By this period, the Wandsworth corn mills were being managed mainly by Wells, while Watney was involved in the development of the Stag Brewery in Pimlico, in which he had acquired a quarter-share in 1837. In the 1861 Wandsworth census returns, William Henry Wells was recorded as a miller employing 40 men, which must have been the total for all three mills. However, later in 1861, on 20 June, the partnership of Watney and Wells was dissolved [32], and soon thereafter the three mills acquired various new occupants.

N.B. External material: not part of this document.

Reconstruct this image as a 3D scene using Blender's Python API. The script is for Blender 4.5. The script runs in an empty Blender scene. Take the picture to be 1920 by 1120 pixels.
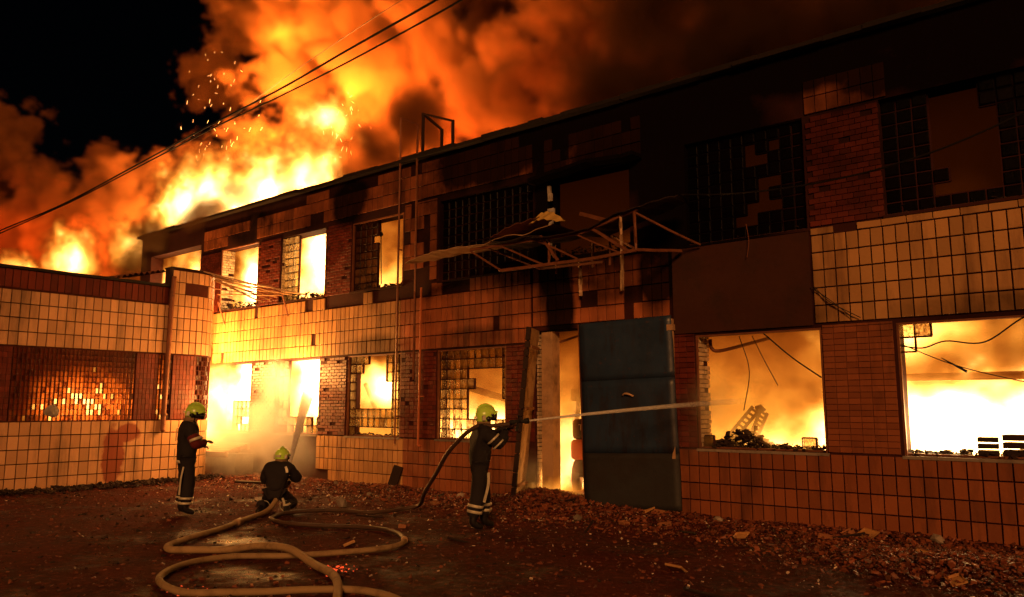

Messrs. Fullwood and Allsop were recorded as being the millers at the "Causeway Mill" in a Post Office directory of 1866. These were George Fullwood and his brother-in-law James Allsop. Later directory listings give the name of the firm as George Fullwood and Company, from 1870 until 1882, and they apparently ceased operating after Fullwood's death on 17 October 1883. In directory entries from 1884 until 1892 the millers there were named as Sutherland and Company.

The mills in 1838

The mills in 1838 [111kb]

In July 1889 it had been advertised that the freehold of the mill was to be offered for sale at an auction to be held on 16 August 1889. The property was described in the notice thus:

"... having an area of land and water of about four acres, comprising a substantially-built Flour Mill, fitted with 12 pairs 4-ft. French Burr and Peak stones, dressing machines, and necessary appliances, driven by three water wheels equal to about 60-horse power, 25-horse power horizontal engine, engine-house, mill-house, stabling, yard, and wharf frontage to Mill Pond, and barge bed, which will admit of two barges lying alongside." [33]

Writing in 1898, Cecil Davis recorded that Bulstrode, Pimm and Company, who were then working the Upper Mill, used the Lower Mill for first cleaning the wheat before transferring it [34]. The mill was probably demolished soon afterwards. A reference in 1911 was to the site of the old Lower Mill [35].